The Murder of a Trade Unionist
Soumayla Sacko was killed because he dared to stand up for the migrant workers exploited in the farms and fields of Italy.

A homage to Soumayla Sacko. Isabella Romano / Flickr
Soumayla Sacko was motivated by a strong sense of social justice and standing up for workers’ rights. His engagement as a trade unionist over the last two years was also the product of the working conditions he and his fellow farm laborers faced. Hiring in the fields is seasonal, depending on the crops, which means many of the workers here in Calabria will move to Foggia for tomato-picking season, or even a northern province like Cuneo. The farm laborers have to work from dawn till dusk — twelve hours a day. They earn around €2.50 or €3 an hour, which means even if they work the entire length of the day, their pay is often no more than €25 or €27.
Faced with these conditions, the USB began a campaign to inform the workers about their union rights. Migrants make up a large proportion of all the laborers working in the fields, and so the union also addressed them in other languages like French, English, and Bambara, which was Soumayla’s own language, as a migrant from Mali.

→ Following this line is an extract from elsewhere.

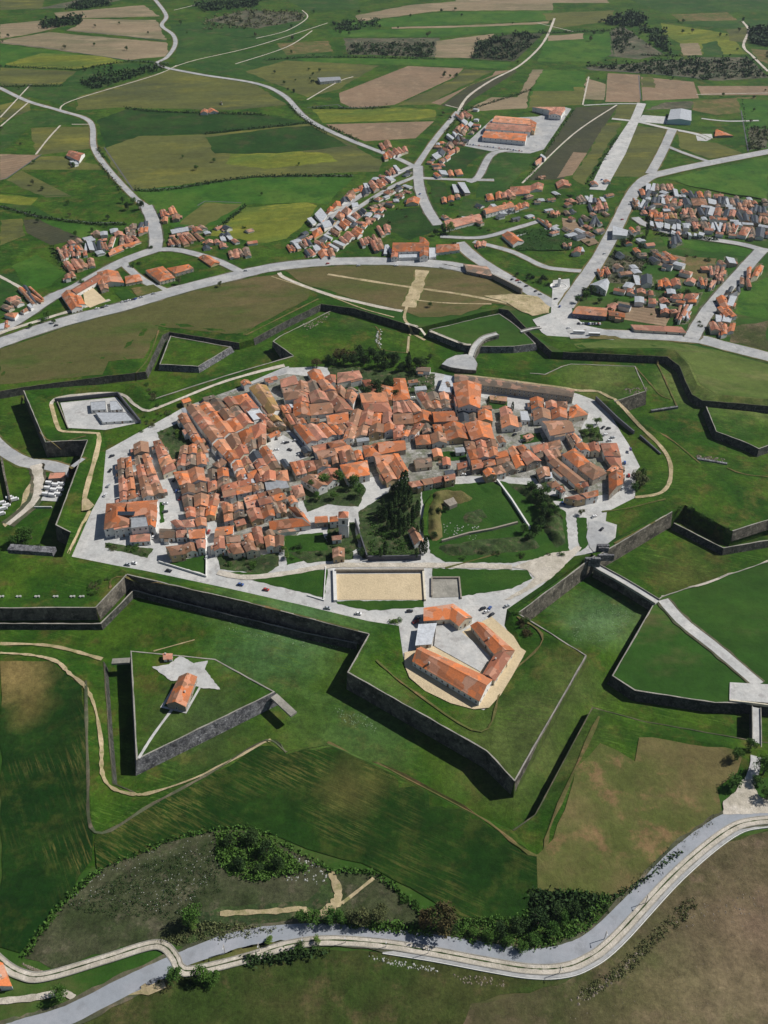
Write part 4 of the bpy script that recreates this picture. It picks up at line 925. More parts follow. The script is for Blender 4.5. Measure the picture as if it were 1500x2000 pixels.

Soumayla was one of those who worked all day, every day without ever having the minimum necessary to live on and asked what could be done to change this. The answer was to organize, in a union concerned with both the working and living conditions of the workers. This latter was indeed a central concern: Soumayla like so many other seasonal laborers lived in a tendopoli (a city of tents and shacks). Indeed, it was while he and some of his coworkers were collecting discarded pieces of aluminium from a long-abandoned blast furnace in San Calogero, in order to continue building the tendopoli, that he was shot dead on June 2.